I go less and less on the trips to the supermarket because yer man has become the M&S shopper in disguise. He has taken to “coppering up” at the checkout which is of course an endeavour to run down our two bags of Euros 1/2/5 cents coins. However there is a reason why we have two full bags of Euros coppers because a bit like the rest of Europe we’ve never fully got comfortable with what the bronze ones are. A week in yer man announces that he challenge for the holiday is to work through these two bags and the best way to do that is at the checkout so I have discovered that if I thought 3 people behind us is a lot that’s nothing compared to the numbers that are left behind after we have handed over 44cents in copper.
There is a belief in the Anglo world that French children are the darlings everyone would like their children to be and in fact Pamela Druckerman has made a writing career out of it by having bestselling books in the UK called “French Children Don’t Talk Back” and “Why French Children Don’t Throw Food”. Clearly her research is based on French children in another part of France or else it looks like La Rochelle has been allocated a higher percentage of children that do talk back to their parents. You might be encouraged to hear me say this and think oh our French has improved so much that they can now understand conversations between French families; oh no, there is a universal expression on both a parent and child’s face when the conversation is not going the way that either would want.  A sentence that has a number of ‘non’ in it followed shortly afterwards by tears will lead anyone to the view that French parents face the same challenges as any parents and are as equally competent / inept as the rest.
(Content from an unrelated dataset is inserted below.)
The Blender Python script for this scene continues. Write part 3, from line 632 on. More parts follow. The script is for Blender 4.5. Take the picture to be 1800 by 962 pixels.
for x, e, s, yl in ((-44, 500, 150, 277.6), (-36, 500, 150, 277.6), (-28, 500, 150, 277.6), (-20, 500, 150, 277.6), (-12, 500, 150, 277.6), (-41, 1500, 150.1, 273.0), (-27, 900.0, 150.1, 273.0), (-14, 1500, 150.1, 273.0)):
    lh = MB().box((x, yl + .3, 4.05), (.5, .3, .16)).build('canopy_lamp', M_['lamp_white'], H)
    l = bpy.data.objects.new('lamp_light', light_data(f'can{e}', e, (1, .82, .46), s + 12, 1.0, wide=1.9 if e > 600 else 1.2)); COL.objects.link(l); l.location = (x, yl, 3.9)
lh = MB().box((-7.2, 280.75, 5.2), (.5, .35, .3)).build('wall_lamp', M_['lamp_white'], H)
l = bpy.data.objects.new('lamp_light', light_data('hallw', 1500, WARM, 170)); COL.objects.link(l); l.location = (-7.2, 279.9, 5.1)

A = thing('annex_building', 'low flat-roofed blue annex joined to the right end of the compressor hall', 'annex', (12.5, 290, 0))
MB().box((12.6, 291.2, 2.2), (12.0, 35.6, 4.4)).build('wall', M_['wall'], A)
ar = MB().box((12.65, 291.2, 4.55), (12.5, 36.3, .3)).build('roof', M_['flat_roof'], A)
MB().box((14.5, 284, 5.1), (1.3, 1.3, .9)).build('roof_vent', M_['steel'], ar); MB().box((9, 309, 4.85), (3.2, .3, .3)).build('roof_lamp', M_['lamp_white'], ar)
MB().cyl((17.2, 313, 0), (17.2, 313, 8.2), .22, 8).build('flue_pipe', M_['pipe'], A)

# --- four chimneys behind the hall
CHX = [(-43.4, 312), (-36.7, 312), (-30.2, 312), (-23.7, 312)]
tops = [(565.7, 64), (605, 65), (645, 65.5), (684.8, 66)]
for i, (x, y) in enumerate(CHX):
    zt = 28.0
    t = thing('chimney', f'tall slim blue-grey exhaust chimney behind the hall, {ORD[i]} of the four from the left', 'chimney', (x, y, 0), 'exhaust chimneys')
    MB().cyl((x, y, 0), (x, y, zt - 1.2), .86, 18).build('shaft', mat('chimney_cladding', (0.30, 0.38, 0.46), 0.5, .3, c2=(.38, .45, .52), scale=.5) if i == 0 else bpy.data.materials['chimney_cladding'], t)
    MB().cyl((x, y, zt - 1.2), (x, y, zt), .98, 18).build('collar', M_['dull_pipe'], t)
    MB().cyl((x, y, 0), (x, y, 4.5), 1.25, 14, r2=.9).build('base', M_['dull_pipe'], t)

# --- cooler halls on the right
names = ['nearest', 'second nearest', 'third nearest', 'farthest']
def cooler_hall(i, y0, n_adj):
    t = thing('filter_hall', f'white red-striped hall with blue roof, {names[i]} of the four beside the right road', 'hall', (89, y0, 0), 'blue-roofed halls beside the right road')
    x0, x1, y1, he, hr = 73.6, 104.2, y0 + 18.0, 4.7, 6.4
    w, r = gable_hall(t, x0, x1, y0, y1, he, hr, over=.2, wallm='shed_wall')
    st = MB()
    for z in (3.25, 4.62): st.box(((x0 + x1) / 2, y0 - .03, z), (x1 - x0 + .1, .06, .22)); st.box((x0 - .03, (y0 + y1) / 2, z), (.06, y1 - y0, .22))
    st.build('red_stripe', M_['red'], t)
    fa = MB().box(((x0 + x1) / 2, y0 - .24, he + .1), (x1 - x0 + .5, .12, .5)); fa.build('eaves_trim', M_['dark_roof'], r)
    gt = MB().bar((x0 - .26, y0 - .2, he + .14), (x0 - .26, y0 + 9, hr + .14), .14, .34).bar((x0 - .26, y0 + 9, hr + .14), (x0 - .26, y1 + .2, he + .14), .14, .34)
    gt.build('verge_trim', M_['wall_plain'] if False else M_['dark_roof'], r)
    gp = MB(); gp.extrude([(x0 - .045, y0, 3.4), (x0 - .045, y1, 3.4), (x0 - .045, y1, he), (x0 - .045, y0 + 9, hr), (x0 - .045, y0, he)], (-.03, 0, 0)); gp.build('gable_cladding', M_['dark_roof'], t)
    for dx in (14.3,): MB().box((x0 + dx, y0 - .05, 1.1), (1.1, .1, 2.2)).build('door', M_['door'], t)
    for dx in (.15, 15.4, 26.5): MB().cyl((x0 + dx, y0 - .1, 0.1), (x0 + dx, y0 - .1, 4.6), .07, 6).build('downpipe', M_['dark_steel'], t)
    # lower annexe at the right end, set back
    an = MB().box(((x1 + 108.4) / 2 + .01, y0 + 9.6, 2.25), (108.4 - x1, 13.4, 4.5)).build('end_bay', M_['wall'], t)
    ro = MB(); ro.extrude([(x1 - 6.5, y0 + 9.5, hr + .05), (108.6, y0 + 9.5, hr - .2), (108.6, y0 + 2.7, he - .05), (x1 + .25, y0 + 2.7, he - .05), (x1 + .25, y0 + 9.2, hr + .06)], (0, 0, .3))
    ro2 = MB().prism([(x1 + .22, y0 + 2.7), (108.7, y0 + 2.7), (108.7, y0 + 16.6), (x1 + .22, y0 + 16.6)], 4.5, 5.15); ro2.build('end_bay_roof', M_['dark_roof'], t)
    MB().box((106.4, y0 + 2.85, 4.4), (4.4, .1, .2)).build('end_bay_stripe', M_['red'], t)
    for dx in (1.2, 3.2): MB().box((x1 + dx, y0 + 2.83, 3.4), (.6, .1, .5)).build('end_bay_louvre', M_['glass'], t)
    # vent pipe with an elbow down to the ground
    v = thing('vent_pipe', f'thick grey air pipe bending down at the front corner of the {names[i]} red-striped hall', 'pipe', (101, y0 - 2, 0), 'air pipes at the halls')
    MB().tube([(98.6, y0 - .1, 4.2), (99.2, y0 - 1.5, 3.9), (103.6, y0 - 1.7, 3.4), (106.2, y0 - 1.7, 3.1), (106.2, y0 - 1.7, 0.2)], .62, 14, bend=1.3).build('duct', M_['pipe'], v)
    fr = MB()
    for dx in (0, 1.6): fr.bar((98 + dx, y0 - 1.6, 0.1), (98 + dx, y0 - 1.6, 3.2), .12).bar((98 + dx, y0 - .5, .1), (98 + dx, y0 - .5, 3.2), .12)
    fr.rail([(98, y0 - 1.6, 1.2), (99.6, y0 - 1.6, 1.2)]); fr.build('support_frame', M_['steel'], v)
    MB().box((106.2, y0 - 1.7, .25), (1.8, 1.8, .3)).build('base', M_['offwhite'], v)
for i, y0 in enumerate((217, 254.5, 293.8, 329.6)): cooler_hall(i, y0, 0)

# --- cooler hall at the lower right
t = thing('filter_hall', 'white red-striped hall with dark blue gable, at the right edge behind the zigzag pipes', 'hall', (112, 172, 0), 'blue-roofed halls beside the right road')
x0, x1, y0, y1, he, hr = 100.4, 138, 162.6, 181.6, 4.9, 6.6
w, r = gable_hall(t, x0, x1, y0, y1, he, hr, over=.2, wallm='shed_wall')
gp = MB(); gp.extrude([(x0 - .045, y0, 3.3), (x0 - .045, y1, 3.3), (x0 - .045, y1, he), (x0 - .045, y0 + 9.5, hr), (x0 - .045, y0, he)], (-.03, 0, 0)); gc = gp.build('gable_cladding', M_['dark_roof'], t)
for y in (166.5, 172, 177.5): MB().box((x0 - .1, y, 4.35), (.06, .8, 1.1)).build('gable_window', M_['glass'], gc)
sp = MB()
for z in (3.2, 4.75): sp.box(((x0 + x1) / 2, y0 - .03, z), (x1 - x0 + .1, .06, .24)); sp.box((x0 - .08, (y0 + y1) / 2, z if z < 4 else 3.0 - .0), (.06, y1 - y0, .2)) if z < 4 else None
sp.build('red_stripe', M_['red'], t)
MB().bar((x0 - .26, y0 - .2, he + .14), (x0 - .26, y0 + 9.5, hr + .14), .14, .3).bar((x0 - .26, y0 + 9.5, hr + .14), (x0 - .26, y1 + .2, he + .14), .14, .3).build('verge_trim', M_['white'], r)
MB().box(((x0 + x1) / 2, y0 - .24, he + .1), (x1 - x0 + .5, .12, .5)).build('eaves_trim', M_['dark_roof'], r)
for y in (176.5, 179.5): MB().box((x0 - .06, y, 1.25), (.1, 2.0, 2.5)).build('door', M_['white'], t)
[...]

In the end there are a huge amount of similarities and an amazing amount of differences for a country that is so close physically to the UK. However it will be good to go back to a land where I can have a conversation with someone other than yer man nice and all as that is.
I wonder when we will sees them again?

1 comment:

  1. still don't know how to get a profile so I can post as Michael so its anonymous.
    Nantilly Notes have now become my on line book to read.